What to work on: Extract from the listing each line in which the word "part" appears.

Available data:
━━━━

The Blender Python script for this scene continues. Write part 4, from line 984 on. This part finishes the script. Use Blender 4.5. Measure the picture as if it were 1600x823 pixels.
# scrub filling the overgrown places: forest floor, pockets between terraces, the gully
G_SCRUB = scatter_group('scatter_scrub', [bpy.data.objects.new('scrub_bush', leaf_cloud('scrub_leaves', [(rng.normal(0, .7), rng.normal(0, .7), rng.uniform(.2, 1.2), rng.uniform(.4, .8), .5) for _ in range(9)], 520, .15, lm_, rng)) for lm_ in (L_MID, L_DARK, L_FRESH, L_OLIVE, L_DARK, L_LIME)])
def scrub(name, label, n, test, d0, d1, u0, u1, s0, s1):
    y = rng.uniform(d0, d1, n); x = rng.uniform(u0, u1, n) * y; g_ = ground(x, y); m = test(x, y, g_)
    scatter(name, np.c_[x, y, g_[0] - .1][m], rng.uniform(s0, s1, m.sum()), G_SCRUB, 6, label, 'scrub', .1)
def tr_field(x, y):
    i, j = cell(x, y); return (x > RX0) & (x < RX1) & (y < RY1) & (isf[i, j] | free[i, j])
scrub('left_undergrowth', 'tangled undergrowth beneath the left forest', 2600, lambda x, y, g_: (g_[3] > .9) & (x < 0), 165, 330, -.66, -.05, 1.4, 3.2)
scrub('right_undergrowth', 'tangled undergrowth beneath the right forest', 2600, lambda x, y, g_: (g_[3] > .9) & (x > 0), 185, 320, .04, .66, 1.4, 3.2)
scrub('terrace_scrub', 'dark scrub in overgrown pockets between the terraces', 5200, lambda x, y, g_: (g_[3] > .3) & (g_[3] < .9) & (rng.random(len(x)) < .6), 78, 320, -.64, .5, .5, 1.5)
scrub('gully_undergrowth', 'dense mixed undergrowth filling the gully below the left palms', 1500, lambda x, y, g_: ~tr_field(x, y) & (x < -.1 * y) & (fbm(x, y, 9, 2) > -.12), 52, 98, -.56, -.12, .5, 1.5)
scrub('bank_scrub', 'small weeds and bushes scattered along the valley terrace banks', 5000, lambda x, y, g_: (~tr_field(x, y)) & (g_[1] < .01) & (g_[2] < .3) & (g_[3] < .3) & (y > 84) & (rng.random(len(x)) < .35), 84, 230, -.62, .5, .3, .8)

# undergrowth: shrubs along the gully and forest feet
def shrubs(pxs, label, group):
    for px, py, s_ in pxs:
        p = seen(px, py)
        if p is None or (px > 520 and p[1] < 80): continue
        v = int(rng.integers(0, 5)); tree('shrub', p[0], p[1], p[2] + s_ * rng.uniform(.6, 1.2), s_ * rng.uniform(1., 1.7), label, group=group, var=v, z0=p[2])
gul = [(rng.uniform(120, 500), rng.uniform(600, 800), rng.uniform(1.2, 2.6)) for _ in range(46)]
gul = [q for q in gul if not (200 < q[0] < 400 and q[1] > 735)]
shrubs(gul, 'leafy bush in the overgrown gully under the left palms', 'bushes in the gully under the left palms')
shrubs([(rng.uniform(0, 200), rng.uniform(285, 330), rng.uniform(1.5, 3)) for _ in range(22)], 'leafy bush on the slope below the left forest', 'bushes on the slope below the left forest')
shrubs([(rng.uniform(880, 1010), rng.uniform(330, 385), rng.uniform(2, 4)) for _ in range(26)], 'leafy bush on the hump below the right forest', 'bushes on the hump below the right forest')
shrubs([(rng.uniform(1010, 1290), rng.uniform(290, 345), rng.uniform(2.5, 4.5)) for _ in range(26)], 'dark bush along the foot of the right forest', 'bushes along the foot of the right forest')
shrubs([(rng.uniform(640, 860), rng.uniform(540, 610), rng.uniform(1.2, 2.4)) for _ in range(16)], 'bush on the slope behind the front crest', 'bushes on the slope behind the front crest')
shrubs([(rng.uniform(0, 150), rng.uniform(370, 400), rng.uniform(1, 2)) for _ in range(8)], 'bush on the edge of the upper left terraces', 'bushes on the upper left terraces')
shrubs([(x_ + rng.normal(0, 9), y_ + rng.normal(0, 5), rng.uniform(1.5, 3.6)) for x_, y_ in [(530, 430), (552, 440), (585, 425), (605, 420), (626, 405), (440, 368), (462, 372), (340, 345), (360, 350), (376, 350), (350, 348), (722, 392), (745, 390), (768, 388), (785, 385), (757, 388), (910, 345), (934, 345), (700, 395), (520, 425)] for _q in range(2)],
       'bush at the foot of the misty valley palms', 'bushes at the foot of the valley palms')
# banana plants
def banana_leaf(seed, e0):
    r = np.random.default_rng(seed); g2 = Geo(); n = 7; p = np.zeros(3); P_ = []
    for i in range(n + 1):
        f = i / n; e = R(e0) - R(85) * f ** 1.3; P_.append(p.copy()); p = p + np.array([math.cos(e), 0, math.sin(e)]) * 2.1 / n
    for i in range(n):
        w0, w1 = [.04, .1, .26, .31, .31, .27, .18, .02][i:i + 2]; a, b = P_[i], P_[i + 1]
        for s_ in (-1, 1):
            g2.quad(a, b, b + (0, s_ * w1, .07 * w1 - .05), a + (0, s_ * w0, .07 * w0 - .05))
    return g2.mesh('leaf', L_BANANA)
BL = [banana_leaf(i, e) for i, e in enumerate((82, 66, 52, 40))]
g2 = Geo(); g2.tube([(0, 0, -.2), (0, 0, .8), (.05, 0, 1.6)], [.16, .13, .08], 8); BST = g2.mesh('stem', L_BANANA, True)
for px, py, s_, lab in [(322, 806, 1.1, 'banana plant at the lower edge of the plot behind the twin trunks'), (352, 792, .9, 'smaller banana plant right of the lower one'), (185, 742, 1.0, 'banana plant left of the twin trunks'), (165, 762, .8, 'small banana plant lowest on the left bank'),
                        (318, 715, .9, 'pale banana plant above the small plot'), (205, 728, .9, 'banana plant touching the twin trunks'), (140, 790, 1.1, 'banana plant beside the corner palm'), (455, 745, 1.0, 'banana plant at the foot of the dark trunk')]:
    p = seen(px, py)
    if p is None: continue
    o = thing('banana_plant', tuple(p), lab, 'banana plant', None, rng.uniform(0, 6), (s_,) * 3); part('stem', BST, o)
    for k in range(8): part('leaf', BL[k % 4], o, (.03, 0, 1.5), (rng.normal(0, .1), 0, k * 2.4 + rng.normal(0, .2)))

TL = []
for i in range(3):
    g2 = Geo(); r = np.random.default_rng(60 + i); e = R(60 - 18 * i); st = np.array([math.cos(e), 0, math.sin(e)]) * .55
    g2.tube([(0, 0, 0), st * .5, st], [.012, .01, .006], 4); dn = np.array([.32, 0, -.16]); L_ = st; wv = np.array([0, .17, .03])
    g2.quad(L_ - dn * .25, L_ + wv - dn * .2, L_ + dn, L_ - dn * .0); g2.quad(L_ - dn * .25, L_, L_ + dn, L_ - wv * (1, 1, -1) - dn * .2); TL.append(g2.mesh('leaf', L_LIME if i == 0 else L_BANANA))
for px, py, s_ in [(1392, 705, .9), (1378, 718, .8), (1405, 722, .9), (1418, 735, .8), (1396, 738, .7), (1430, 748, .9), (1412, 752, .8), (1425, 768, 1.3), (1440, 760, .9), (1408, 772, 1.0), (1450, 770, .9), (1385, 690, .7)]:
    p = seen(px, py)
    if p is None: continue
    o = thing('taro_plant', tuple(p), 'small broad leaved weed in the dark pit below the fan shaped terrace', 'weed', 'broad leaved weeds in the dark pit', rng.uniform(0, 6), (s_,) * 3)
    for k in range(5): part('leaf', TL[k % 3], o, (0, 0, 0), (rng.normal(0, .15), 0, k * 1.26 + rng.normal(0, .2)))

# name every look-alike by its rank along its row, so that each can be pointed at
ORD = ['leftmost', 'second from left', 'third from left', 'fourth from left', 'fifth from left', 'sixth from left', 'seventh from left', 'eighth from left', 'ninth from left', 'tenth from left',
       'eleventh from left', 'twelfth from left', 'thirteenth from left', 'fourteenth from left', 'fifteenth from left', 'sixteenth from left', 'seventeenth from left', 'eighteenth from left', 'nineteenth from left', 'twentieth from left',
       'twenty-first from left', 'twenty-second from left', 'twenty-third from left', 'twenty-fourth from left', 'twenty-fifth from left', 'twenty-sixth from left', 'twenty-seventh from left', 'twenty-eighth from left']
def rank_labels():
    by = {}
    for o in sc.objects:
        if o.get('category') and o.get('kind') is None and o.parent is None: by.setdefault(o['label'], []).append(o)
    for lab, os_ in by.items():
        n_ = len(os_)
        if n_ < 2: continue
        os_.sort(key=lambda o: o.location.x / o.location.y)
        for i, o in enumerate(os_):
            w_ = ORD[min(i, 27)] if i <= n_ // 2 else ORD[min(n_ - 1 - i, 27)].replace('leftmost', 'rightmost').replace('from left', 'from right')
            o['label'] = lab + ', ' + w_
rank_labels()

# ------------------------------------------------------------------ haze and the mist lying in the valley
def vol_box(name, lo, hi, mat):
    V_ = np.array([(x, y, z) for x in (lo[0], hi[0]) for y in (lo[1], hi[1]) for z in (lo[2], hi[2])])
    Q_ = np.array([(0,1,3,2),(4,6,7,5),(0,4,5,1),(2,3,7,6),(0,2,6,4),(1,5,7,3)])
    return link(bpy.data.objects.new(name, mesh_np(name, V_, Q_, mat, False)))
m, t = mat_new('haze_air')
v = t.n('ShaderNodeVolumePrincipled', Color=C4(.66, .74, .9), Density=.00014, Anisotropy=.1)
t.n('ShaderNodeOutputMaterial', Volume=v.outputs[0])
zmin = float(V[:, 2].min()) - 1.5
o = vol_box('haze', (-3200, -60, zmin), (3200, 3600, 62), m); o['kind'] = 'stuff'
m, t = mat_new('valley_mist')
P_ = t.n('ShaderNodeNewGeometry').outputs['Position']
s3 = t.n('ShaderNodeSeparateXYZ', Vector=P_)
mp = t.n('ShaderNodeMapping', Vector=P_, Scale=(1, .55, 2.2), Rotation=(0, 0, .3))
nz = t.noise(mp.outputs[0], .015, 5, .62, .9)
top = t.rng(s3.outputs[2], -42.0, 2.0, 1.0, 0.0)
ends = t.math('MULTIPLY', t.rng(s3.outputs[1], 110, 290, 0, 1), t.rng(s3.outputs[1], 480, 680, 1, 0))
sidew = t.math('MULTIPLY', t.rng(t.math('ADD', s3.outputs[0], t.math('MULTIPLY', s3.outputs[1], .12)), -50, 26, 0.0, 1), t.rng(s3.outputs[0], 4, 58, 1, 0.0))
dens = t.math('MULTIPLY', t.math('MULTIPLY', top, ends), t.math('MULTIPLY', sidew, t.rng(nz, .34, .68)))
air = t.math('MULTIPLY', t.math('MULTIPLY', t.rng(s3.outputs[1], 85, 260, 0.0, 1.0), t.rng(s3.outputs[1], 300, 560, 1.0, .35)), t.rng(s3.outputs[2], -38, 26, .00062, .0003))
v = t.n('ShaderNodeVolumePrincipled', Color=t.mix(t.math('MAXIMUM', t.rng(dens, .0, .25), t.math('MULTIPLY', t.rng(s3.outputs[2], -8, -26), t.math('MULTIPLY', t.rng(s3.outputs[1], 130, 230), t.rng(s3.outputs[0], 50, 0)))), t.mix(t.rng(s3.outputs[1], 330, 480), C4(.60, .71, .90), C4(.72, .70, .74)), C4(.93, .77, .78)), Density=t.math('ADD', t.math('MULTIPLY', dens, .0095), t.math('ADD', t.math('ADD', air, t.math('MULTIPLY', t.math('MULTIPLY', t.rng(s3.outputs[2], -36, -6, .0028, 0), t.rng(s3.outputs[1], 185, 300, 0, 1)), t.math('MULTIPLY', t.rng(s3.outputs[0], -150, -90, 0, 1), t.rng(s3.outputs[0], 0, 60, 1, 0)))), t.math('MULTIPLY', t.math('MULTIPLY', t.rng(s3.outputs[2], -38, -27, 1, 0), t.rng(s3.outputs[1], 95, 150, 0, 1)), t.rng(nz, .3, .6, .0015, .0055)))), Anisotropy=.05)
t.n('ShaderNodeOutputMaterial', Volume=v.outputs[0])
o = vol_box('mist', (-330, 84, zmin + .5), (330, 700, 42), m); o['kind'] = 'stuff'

━━━━

Problem solution:
The Blender Python script for this scene continues. Write part 4, from line 984 on. This part finishes the script. Use Blender 4.5. Measure the picture as if it were 1600x823 pixels.
    o = thing('banana_plant', tuple(p), lab, 'banana plant', None, rng.uniform(0, 6), (s_,) * 3); part('stem', BST, o)
    for k in range(8): part('leaf', BL[k % 4], o, (.03, 0, 1.5), (rng.normal(0, .1), 0, k * 2.4 + rng.normal(0, .2)))
    for k in range(5): part('leaf', TL[k % 3], o, (0, 0, 0), (rng.normal(0, .15), 0, k * 1.26 + rng.normal(0, .2)))